The configure scipt ran with no errors. I am trying to build from binutils 2.25 and gcc 4.9.2, on a 64bit Fedora Linux host.
Any idea about how to solve this? I pulled my hair out trying to figure what the problem is.
many thanx
I haven't updated that tutorial since the release of binutils 2.24. I had trouble with binutils 2.25 when I tried rebasing my local changes on it, but I go further than the OS Specific Toolchain does. Can you see if binutils 2.24 works for you?
Any help updating it to also handle binutils 2.25 or confirmation that the current instructions do work for 2.25 - that would be much appreciated. It's hard to say if the OP made a mistake or if the tutorial is faulty.

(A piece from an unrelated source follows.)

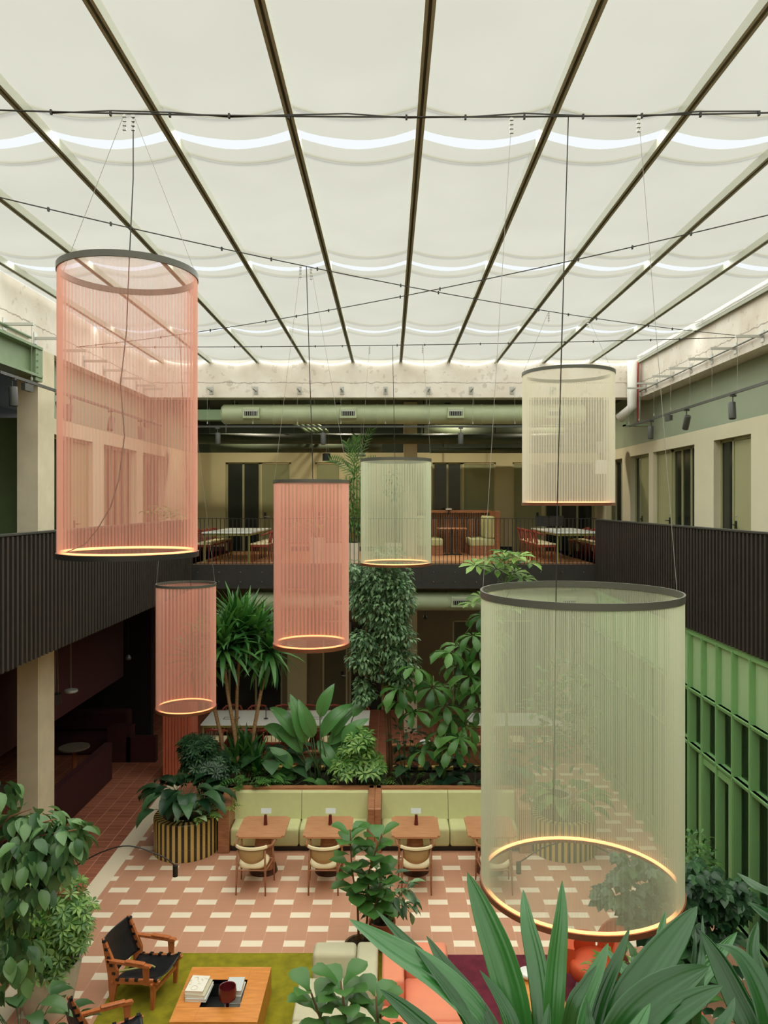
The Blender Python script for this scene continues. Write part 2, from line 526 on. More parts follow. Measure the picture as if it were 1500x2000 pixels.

(Btw - congratulations on coming so far that you want a OS specific toolchain!)
Hi sortie
I got myself a working kernel with a shell including basic commands, command history, ... But I know I can't go forever adding more functionality by gluing modules to the kernel!! at some point I have to be able to load executables and execute them. I have a working module that reads FAT systems and a *virtually* working ELF loader (not tested yet), so I need to compile my C programs to my OS in order to use them.
I downloaded binutils 2.24 and it compiled well. But gcc is not compiling. Make tells it can't find stdio.h although it is there in the /usr/include in my sysroot!
See http://wiki.osdev.org/Hosted_GCC_Cross-Compiler if you haven't on instructions on how to build a cross-compiler for a hobby system with a minial user-space libc. This is how you're supposed to build your OS specific toolchain. I think your problem is that you haven't installed the standard library headers before building gcc.
Edit: Oh wait, you say it's there. Can you post the exact commands you used (with environment variables expanded) to build the cross-compiler? I suspect it isn't locating your system root properly or is searching the wrong directory, or you somehow configured it wrong.
Yes sir, I finally got it working!
For some odd reason, gcc was not detecting my sysroot although I checked that I supplied it correctly to gcc. Anyhow I removed all the building & source dirs, re-unpacked the sources, configured and built it nicely.
Thanx for ur help & support man, appreciate it.